#### TASK PROMPT:
Output only the lines from the start of the entries through the line holding "from mathutils import Matrix, Vector". Each line must match the original exactly.

(Scene script records)

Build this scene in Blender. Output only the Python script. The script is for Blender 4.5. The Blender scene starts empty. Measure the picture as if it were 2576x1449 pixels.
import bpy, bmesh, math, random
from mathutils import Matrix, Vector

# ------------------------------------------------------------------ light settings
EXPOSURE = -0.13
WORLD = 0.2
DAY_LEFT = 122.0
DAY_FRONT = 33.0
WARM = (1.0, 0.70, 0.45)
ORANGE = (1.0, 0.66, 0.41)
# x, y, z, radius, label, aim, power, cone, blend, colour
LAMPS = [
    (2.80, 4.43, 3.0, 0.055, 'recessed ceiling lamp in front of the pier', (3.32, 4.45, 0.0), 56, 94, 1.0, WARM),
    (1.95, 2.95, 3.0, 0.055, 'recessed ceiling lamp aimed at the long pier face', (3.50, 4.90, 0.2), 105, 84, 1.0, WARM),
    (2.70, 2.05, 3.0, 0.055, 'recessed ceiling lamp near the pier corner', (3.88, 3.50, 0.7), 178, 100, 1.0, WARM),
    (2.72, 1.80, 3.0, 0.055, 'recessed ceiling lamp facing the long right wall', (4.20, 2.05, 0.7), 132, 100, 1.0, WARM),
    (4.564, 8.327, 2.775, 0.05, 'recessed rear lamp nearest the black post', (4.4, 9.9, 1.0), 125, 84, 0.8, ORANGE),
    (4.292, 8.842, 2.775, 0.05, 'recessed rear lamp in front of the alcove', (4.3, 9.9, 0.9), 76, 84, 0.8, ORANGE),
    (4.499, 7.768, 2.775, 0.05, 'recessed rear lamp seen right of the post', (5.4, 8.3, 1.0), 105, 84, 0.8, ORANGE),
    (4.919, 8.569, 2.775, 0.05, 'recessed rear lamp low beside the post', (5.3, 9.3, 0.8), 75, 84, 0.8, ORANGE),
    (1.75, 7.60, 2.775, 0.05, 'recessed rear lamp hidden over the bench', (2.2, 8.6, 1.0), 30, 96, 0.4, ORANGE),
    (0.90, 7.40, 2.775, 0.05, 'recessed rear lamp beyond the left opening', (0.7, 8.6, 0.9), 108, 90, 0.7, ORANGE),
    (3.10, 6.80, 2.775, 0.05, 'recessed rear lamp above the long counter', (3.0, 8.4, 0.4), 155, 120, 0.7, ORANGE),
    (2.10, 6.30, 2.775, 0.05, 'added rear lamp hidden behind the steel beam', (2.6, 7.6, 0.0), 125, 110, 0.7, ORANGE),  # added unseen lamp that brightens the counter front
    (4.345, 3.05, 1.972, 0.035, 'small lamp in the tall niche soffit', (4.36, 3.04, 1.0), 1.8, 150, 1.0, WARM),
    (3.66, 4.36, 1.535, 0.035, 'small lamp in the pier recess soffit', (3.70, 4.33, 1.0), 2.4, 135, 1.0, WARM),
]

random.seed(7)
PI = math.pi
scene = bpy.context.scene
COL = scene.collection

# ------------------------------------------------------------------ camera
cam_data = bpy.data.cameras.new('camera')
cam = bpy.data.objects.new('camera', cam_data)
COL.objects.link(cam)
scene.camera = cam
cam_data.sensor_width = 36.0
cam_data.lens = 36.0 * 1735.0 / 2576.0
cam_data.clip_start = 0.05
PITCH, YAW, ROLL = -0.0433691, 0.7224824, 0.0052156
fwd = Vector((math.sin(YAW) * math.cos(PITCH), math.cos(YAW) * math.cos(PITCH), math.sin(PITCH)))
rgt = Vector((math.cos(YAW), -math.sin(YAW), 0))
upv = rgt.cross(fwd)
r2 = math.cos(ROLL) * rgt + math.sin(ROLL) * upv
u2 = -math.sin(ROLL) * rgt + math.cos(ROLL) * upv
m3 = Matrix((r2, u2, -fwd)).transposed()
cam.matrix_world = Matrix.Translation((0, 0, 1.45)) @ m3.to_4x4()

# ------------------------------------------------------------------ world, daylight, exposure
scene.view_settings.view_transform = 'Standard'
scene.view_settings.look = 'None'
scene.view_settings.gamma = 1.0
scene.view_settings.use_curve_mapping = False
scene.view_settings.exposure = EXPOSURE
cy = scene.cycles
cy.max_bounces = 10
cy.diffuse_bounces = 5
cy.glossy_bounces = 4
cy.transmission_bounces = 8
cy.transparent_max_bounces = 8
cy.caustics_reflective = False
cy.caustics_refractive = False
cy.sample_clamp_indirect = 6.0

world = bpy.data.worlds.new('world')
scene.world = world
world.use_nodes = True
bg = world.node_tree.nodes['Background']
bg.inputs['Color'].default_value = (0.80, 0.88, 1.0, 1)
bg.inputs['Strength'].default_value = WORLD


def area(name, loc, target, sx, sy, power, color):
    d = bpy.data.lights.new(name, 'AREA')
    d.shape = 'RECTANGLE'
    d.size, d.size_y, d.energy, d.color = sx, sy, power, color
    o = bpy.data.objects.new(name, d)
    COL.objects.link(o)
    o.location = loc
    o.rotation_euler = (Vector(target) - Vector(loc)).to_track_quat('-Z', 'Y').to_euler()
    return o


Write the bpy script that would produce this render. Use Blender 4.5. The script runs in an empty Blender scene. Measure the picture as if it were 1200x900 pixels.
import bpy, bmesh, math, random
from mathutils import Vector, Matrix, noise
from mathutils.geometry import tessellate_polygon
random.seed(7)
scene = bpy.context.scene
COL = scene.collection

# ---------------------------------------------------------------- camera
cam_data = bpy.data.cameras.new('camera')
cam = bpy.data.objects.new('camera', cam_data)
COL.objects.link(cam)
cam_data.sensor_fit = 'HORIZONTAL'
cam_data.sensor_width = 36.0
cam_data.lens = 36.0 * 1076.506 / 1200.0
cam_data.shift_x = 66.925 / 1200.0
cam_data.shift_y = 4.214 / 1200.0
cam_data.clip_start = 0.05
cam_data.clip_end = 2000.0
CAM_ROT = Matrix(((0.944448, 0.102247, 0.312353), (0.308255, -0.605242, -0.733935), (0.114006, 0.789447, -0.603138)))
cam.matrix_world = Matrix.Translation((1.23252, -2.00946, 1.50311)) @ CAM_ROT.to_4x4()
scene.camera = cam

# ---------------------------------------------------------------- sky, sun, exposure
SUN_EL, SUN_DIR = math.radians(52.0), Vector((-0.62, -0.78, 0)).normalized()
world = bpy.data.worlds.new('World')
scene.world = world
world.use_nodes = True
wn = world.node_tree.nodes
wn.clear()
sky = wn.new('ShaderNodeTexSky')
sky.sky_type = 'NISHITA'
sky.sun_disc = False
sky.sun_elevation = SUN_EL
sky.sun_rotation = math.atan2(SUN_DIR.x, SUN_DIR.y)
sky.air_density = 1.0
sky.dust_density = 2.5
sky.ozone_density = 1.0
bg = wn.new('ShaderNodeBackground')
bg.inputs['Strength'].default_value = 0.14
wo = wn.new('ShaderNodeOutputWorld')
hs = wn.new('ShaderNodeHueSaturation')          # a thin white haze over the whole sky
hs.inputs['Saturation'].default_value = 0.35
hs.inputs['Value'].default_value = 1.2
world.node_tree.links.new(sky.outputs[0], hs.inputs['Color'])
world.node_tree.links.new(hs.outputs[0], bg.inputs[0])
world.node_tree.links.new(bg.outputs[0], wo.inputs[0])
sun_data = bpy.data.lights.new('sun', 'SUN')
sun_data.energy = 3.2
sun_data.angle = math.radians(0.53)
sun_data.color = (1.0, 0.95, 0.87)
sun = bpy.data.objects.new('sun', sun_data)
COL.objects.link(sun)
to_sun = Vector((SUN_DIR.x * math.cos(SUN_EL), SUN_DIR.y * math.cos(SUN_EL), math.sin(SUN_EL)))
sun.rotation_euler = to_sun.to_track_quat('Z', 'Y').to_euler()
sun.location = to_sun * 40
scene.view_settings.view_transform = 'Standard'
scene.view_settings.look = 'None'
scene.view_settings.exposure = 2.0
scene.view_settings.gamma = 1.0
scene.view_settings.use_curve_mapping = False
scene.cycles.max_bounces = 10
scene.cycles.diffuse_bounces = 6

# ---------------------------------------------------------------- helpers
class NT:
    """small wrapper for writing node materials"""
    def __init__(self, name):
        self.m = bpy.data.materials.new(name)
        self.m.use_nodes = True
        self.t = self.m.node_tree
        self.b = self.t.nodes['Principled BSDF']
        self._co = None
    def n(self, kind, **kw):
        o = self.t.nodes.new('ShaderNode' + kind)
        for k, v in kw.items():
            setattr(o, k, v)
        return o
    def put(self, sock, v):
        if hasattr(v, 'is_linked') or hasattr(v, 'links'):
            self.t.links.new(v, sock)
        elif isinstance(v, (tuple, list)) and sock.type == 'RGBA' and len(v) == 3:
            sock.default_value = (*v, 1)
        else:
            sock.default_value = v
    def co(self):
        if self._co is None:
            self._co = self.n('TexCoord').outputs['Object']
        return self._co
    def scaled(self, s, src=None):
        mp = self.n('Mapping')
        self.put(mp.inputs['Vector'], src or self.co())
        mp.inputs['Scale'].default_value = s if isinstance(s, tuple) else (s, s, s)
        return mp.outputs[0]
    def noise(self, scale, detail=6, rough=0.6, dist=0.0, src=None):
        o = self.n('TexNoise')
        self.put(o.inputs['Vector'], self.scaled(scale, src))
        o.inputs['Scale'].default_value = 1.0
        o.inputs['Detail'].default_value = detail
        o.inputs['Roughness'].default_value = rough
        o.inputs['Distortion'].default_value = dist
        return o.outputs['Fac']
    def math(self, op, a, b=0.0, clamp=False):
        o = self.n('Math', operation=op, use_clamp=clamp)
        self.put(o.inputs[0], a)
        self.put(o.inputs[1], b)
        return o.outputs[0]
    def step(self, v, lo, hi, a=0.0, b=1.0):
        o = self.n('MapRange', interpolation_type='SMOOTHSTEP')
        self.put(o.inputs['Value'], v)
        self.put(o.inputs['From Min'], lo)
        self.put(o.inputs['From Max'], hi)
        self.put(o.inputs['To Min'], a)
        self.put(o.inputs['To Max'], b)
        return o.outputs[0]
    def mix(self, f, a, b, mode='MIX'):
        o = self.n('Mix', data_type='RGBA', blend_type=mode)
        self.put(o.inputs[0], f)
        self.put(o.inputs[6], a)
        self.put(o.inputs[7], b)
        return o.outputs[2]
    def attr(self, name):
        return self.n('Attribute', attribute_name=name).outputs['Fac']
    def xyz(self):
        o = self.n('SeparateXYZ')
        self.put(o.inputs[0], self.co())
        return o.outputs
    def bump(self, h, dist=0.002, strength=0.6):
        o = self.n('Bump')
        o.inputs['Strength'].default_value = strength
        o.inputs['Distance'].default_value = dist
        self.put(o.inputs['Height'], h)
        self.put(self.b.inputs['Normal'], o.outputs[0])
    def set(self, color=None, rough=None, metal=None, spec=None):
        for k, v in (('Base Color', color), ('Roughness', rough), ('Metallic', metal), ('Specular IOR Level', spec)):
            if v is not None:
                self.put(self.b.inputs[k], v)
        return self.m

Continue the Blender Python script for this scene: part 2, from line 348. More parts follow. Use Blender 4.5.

#### THE COMPLETED TASK:
Build this scene in Blender. Output only the Python script. The script is for Blender 4.5. The Blender scene starts empty. Measure the picture as if it were 2576x1449 pixels.
import bpy, bmesh, math, random
from mathutils import Matrix, Vector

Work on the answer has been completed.